WORK TO BE COMPLETED -
Reproduce the complete listing without any deviation.

# # #

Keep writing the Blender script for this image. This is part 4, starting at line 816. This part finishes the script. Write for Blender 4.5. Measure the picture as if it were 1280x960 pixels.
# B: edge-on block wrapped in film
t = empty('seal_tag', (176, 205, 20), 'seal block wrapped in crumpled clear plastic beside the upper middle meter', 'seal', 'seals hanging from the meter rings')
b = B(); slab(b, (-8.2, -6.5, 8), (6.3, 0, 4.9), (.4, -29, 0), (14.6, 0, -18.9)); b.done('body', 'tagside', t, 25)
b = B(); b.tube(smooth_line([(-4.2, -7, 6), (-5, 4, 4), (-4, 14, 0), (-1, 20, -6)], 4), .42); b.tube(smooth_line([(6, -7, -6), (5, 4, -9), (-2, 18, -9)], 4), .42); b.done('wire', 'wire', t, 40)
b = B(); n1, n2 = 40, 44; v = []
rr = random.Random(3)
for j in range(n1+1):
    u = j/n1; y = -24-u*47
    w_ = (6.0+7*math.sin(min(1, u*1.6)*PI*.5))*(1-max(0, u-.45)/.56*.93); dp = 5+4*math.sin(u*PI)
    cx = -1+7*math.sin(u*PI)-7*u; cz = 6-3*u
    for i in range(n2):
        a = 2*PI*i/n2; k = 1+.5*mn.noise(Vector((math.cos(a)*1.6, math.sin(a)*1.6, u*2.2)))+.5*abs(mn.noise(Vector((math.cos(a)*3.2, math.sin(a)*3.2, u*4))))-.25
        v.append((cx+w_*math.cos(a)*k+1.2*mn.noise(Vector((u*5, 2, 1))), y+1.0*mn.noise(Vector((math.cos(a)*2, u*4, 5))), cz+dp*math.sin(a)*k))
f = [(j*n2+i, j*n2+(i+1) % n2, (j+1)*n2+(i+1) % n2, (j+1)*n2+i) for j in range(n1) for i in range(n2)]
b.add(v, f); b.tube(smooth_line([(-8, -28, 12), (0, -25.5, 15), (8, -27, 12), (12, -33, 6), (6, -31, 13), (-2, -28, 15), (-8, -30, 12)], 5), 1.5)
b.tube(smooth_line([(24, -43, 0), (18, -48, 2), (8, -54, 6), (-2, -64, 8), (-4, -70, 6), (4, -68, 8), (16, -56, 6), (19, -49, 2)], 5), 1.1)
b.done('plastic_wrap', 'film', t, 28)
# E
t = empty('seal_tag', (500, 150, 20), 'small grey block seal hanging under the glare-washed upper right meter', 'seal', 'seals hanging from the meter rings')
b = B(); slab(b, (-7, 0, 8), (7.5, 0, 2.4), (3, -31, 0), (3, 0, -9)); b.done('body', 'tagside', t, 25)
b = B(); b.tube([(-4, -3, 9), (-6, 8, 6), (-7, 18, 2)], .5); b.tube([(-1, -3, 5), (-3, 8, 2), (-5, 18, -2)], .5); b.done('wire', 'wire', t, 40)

# # #

EXERCISE OUTPUT -
Keep writing the Blender script for this image. This is part 4, starting at line 816. This part finishes the script. Write for Blender 4.5. Measure the picture as if it were 1280x960 pixels.
# B: edge-on block wrapped in film
t = empty('seal_tag', (176, 205, 20), 'seal block wrapped in crumpled clear plastic beside the upper middle meter', 'seal', 'seals hanging from the meter rings')
b = B(); slab(b, (-8.2, -6.5, 8), (6.3, 0, 4.9), (.4, -29, 0), (14.6, 0, -18.9)); b.done('body', 'tagside', t, 25)
b = B(); b.tube(smooth_line([(-4.2, -7, 6), (-5, 4, 4), (-4, 14, 0), (-1, 20, -6)], 4), .42); b.tube(smooth_line([(6, -7, -6), (5, 4, -9), (-2, 18, -9)], 4), .42); b.done('wire', 'wire', t, 40)
b = B(); n1, n2 = 40, 44; v = []
rr = random.Random(3)
for j in range(n1+1):
    u = j/n1; y = -24-u*47
    w_ = (6.0+7*math.sin(min(1, u*1.6)*PI*.5))*(1-max(0, u-.45)/.56*.93); dp = 5+4*math.sin(u*PI)
    cx = -1+7*math.sin(u*PI)-7*u; cz = 6-3*u
    for i in range(n2):
        a = 2*PI*i/n2; k = 1+.5*mn.noise(Vector((math.cos(a)*1.6, math.sin(a)*1.6, u*2.2)))+.5*abs(mn.noise(Vector((math.cos(a)*3.2, math.sin(a)*3.2, u*4))))-.25
        v.append((cx+w_*math.cos(a)*k+1.2*mn.noise(Vector((u*5, 2, 1))), y+1.0*mn.noise(Vector((math.cos(a)*2, u*4, 5))), cz+dp*math.sin(a)*k))
f = [(j*n2+i, j*n2+(i+1) % n2, (j+1)*n2+(i+1) % n2, (j+1)*n2+i) for j in range(n1) for i in range(n2)]
b.add(v, f); b.tube(smooth_line([(-8, -28, 12), (0, -25.5, 15), (8, -27, 12), (12, -33, 6), (6, -31, 13), (-2, -28, 15), (-8, -30, 12)], 5), 1.5)
b.tube(smooth_line([(24, -43, 0), (18, -48, 2), (8, -54, 6), (-2, -64, 8), (-4, -70, 6), (4, -68, 8), (16, -56, 6), (19, -49, 2)], 5), 1.1)
b.done('plastic_wrap', 'film', t, 28)
# E
t = empty('seal_tag', (500, 150, 20), 'small grey block seal hanging under the glare-washed upper right meter', 'seal', 'seals hanging from the meter rings')
b = B(); slab(b, (-7, 0, 8), (7.5, 0, 2.4), (3, -31, 0), (3, 0, -9)); b.done('body', 'tagside', t, 25)
b = B(); b.tube([(-4, -3, 9), (-6, 8, 6), (-7, 18, 2)], .5); b.tube([(-1, -3, 5), (-3, 8, 2), (-5, 18, -2)], .5); b.done('wire', 'wire', t, 40)